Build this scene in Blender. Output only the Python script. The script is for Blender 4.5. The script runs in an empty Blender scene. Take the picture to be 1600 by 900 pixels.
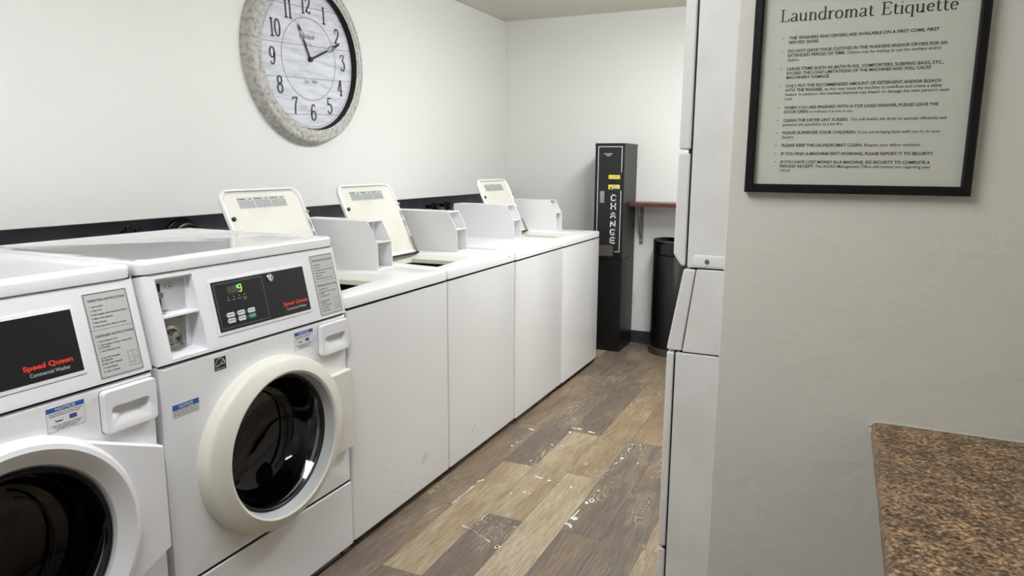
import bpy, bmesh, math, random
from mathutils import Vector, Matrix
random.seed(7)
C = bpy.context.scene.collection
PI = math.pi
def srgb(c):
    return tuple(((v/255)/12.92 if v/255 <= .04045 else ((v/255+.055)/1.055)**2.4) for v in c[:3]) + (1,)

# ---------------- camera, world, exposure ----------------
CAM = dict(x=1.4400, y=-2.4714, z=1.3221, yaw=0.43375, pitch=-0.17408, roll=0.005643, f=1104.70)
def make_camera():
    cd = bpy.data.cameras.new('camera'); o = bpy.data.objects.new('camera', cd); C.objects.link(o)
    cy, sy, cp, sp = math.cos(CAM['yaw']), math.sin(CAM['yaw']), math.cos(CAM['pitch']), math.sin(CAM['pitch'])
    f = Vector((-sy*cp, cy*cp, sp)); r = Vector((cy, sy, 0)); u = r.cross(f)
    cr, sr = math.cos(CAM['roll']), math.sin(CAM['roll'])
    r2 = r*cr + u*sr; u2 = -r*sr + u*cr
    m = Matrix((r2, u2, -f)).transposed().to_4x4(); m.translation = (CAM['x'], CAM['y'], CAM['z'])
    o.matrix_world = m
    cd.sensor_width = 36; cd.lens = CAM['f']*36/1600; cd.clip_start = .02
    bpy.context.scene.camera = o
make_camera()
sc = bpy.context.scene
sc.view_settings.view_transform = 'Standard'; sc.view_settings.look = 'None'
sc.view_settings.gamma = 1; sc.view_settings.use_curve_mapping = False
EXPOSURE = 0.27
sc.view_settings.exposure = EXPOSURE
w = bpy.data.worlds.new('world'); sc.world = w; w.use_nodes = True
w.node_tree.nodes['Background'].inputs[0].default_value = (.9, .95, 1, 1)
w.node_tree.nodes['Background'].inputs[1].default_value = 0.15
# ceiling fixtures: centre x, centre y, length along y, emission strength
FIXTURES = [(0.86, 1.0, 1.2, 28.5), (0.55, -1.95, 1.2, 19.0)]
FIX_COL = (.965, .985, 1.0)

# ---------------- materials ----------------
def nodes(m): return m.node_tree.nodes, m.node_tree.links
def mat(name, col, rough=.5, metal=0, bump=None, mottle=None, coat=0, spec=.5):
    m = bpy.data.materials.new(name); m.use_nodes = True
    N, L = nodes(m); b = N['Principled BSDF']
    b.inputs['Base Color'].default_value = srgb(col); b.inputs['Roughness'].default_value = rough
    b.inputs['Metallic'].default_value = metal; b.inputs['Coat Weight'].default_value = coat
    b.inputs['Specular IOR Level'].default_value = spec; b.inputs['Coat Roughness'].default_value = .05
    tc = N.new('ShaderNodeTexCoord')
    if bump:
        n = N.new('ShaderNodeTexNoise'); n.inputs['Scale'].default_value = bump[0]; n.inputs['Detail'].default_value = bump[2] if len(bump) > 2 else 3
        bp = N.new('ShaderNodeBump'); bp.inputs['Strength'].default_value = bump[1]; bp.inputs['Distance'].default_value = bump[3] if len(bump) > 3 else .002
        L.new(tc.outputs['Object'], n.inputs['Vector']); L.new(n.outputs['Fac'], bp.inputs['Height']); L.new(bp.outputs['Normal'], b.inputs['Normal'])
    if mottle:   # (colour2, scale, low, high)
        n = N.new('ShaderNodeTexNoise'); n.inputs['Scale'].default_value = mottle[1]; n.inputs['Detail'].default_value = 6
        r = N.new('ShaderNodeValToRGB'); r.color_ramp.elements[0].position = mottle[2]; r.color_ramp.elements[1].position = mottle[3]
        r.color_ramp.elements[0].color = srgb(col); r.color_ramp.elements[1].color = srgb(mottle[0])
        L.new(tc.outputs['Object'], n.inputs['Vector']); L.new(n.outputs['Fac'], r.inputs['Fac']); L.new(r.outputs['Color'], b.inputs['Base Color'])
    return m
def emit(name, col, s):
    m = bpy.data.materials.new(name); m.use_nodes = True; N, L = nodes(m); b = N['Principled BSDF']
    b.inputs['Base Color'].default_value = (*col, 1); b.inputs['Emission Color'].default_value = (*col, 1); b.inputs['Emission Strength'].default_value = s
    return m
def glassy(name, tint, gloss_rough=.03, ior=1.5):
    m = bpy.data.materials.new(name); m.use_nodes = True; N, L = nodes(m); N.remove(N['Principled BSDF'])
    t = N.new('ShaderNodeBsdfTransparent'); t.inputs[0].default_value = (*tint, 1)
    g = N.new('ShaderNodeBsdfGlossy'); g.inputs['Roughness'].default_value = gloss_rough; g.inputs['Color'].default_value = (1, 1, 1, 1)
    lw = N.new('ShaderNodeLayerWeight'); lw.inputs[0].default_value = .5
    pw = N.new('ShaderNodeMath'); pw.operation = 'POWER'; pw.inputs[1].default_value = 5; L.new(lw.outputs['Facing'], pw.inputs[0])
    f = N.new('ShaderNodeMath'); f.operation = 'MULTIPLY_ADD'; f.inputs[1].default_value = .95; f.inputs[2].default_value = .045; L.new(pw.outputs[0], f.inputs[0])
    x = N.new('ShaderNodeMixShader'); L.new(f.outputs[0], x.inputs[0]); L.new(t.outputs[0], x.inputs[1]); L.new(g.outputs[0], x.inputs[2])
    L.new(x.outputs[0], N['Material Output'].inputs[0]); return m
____
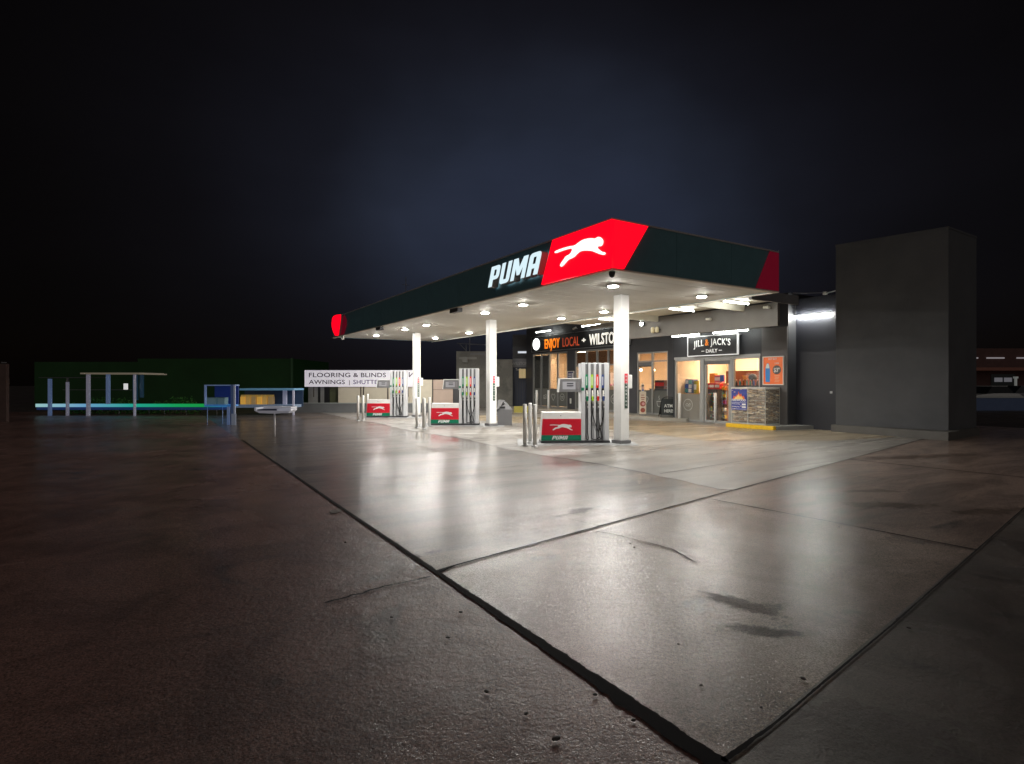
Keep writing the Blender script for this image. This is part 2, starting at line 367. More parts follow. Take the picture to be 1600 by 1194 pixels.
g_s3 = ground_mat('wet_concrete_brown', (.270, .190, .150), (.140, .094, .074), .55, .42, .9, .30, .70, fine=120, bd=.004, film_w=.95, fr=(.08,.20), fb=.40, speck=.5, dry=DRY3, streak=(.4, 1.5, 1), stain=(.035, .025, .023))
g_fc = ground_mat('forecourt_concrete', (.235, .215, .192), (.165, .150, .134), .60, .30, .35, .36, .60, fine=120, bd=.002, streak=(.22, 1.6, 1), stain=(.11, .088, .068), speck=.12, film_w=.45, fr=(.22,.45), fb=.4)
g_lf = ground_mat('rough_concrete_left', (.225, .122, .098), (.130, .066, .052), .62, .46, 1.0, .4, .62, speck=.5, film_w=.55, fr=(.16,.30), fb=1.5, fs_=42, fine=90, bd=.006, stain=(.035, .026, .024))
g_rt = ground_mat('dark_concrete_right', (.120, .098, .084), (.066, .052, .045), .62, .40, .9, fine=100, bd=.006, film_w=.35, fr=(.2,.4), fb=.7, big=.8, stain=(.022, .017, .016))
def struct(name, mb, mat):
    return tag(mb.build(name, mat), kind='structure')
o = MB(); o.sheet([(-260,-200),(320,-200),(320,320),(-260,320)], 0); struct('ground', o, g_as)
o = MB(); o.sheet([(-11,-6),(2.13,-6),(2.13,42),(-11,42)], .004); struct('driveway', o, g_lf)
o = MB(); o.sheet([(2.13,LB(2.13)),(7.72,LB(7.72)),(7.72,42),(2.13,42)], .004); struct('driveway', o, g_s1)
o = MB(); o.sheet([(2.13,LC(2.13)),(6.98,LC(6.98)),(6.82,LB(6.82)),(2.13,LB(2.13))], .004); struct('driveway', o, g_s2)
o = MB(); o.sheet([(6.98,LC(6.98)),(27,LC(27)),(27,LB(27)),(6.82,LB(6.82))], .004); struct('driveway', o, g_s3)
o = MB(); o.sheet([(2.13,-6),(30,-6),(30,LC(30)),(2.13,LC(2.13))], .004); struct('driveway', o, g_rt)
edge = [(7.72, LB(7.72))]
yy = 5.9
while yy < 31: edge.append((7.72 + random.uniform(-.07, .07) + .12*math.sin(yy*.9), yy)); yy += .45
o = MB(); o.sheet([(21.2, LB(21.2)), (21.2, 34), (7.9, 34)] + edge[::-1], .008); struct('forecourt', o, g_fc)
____
Give again, exactly as written, only the lines that start at the one with "Build this scene" and end at the one with "return tuple(((v/255)/12.92 if", both included. Skip any pictures.

Build this scene in Blender. Output only the Python script. The script is for Blender 4.5. The script runs in an empty Blender scene. Take the picture to be 1600 by 900 pixels.
import bpy, bmesh, math, random
from mathutils import Vector, Matrix
random.seed(7)
C = bpy.context.scene.collection
PI = math.pi
def srgb(c):
    return tuple(((v/255)/12.92 if v/255 <= .04045 else ((v/255+.055)/1.055)**2.4) for v in c[:3]) + (1,)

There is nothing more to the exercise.